• TASK STATEMENT: Below is a listing; copy all of it exactly.
________________________
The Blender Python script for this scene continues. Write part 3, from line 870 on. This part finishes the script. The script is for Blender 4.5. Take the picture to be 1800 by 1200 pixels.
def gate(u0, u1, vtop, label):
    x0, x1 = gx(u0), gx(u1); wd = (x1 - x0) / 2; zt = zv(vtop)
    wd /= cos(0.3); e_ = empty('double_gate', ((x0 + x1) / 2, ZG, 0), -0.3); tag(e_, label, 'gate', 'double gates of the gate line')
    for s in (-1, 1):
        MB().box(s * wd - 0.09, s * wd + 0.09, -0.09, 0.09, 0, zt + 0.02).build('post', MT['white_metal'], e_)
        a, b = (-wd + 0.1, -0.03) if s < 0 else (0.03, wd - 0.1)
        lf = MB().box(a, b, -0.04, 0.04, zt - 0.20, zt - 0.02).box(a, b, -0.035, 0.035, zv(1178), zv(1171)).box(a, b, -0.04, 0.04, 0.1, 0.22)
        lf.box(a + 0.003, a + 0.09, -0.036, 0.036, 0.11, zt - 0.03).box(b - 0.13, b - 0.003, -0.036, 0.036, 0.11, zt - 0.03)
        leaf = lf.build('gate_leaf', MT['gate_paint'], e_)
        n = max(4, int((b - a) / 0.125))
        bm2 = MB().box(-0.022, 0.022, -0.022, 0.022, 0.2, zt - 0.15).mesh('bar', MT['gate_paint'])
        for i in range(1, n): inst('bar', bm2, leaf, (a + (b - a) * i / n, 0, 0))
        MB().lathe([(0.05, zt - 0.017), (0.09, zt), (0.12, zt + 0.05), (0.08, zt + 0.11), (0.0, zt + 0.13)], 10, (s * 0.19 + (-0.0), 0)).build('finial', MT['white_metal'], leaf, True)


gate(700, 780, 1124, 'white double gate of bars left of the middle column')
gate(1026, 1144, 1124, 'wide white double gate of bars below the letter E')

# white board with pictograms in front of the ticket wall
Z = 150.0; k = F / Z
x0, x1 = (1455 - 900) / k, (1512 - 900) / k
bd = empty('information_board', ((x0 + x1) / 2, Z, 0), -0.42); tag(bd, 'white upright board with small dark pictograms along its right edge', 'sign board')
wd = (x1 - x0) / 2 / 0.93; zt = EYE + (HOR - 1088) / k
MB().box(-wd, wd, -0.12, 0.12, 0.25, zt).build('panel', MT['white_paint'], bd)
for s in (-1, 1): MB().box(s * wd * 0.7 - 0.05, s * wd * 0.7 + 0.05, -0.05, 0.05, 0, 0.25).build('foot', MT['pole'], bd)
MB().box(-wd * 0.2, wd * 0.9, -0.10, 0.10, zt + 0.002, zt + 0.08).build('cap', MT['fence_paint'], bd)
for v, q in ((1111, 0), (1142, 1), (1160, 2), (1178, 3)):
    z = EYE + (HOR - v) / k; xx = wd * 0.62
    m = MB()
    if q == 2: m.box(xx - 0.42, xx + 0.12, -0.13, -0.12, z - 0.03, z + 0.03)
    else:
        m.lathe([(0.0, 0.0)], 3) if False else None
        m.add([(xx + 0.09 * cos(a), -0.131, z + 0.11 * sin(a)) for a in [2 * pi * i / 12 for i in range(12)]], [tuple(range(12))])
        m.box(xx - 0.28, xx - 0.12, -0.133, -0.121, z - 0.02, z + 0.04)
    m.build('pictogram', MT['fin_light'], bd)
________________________
• SOLUTION TO THE EXERCISE:
The Blender Python script for this scene continues. Write part 3, from line 870 on. This part finishes the script. The script is for Blender 4.5. Take the picture to be 1800 by 1200 pixels.
def gate(u0, u1, vtop, label):
    x0, x1 = gx(u0), gx(u1); wd = (x1 - x0) / 2; zt = zv(vtop)
    wd /= cos(0.3); e_ = empty('double_gate', ((x0 + x1) / 2, ZG, 0), -0.3); tag(e_, label, 'gate', 'double gates of the gate line')
    for s in (-1, 1):
        MB().box(s * wd - 0.09, s * wd + 0.09, -0.09, 0.09, 0, zt + 0.02).build('post', MT['white_metal'], e_)
        a, b = (-wd + 0.1, -0.03) if s < 0 else (0.03, wd - 0.1)
        lf = MB().box(a, b, -0.04, 0.04, zt - 0.20, zt - 0.02).box(a, b, -0.035, 0.035, zv(1178), zv(1171)).box(a, b, -0.04, 0.04, 0.1, 0.22)
        lf.box(a + 0.003, a + 0.09, -0.036, 0.036, 0.11, zt - 0.03).box(b - 0.13, b - 0.003, -0.036, 0.036, 0.11, zt - 0.03)
        leaf = lf.build('gate_leaf', MT['gate_paint'], e_)
        n = max(4, int((b - a) / 0.125))
        bm2 = MB().box(-0.022, 0.022, -0.022, 0.022, 0.2, zt - 0.15).mesh('bar', MT['gate_paint'])
        for i in range(1, n): inst('bar', bm2, leaf, (a + (b - a) * i / n, 0, 0))
        MB().lathe([(0.05, zt - 0.017), (0.09, zt), (0.12, zt + 0.05), (0.08, zt + 0.11), (0.0, zt + 0.13)], 10, (s * 0.19 + (-0.0), 0)).build('finial', MT['white_metal'], leaf, True)


gate(700, 780, 1124, 'white double gate of bars left of the middle column')
gate(1026, 1144, 1124, 'wide white double gate of bars below the letter E')

# white board with pictograms in front of the ticket wall
Z = 150.0; k = F / Z
x0, x1 = (1455 - 900) / k, (1512 - 900) / k
bd = empty('information_board', ((x0 + x1) / 2, Z, 0), -0.42); tag(bd, 'white upright board with small dark pictograms along its right edge', 'sign board')
wd = (x1 - x0) / 2 / 0.93; zt = EYE + (HOR - 1088) / k
MB().box(-wd, wd, -0.12, 0.12, 0.25, zt).build('panel', MT['white_paint'], bd)
for s in (-1, 1): MB().box(s * wd * 0.7 - 0.05, s * wd * 0.7 + 0.05, -0.05, 0.05, 0, 0.25).build('foot', MT['pole'], bd)
MB().box(-wd * 0.2, wd * 0.9, -0.10, 0.10, zt + 0.002, zt + 0.08).build('cap', MT['fence_paint'], bd)
for v, q in ((1111, 0), (1142, 1), (1160, 2), (1178, 3)):
    z = EYE + (HOR - v) / k; xx = wd * 0.62
    m = MB()
    if q == 2: m.box(xx - 0.42, xx + 0.12, -0.13, -0.12, z - 0.03, z + 0.03)
    else:
        m.lathe([(0.0, 0.0)], 3) if False else None
        m.add([(xx + 0.09 * cos(a), -0.131, z + 0.11 * sin(a)) for a in [2 * pi * i / 12 for i in range(12)]], [tuple(range(12))])
        m.box(xx - 0.28, xx - 0.12, -0.133, -0.121, z - 0.02, z + 0.04)
    m.build('pictogram', MT['fin_light'], bd)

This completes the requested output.